Only once I’m brutally honest and as specific as possible in addressing these questions is it time to write. And when I do so, I follow this four-part structure:

1. The hook

Make them stop scrolling. You can produce the world’s greatest story, but if no one reads it, what is even the point? You’ve got three seconds to capture your audience’s attention, making your initial engagement arguably the most important piece of the entire endeavor.

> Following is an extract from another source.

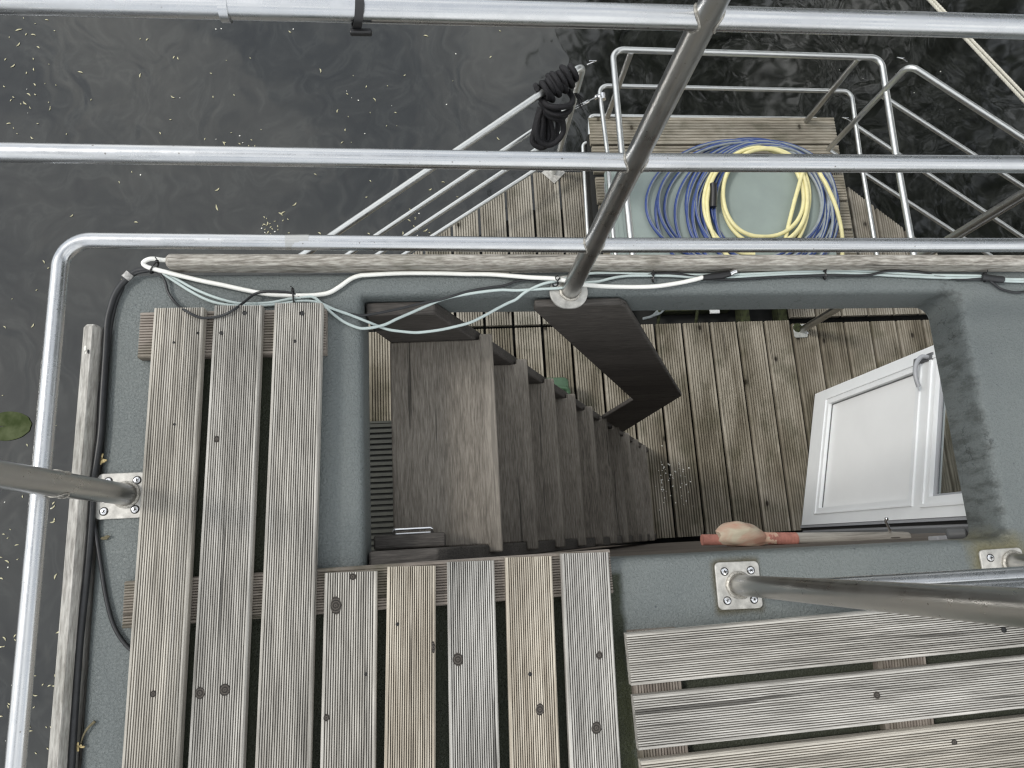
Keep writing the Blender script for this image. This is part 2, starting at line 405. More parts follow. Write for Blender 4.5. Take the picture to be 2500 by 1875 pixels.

The hook can be a statement or a question. If it is a statement, it needs to be unusual or controversial so as to force the consumer to pause and think, “Wait...what?!” If the hook is a question, ask your audience something incredibly easy to answer…that you do not already know the answer to. You should key in on a point of personal relevance or connection, making the reader feel like their own personal, unique perspective is the essential onramp to the narrative.
Let’s say you want to share a story that involves a dog. Asking, “Do you like dogs?” is a pretty generic question that doesn’t engage the reader on a truly personal level. It’s unlikely to be “sticky”, and that’s the entire point. Instead, asking “What is your favorite dog breed?” evokes personal memories and speaks specifically to the preferences and experiences of the reader. You are now talking with them, not at them.
The hook is the very first thing in your story, but should be the very last thing you write. Yes, you read that correctly. Let’s build the rest of the house first, and once we know exactly what’s inside, come back and install the entryway.

2. The essential details

Remember that you are telling ONE STORY. People have a tendency to try to pack in as much information as possible to prove content mastery, establish authority, or both. This is not the goal and can fly in the face of your actual objective. You’re attempting to pique interest and curiosity. Your story is an amuse-bouche, not a 7-course meal. Which are the most important and most interesting pieces of background information that the reader absolutely must have in order to understand your narrative? There’ll always be more to say, and if you leave your audience wanting more, they’ll keep coming back. But inundate them with as much information as possible, and you’re likely to lose them. Laying your story’s necessary facts and context is the groundwork that builds towards your anchor…

3. The anchor

Time to hit ‘em with the good stuff! Your essential details were building to this: the crescendo of your story. It’s the moment we’ve been waiting for, and even if the listener retains nothing else, this is the one thing they are going to remember. It can be a mind-blowing fact, a hidden secret, or a wild twist they never saw coming (e.g. “The changes are so severe that members of their own species now find them unrecognizable.”)

4. The dismount

In addition to a grabby opening line and solid background details, a good narrative begs for a great conclusion. People always remember how a story ends, so your final sentence should be a dismount that feels like the narrative’s culmination (e.g. “...and that’s why I don’t eat gas station sushi!”), is an invite/call-to-action (e.g. “If you thought that was weird, just wait till you see the centerpiece of the exhibition.”), or a callback to your hook (e.g. “...proving to be a much better rebrand than calling it the Westminster Eugenics Show.”) 

Once you’ve written the essential details, the anchor, and the dismount, it’s time to circle back and write the hook. You know exactly where the road is going, so construct an on-ramp that effectively grabs the reader’s attention and launches them into your narrative.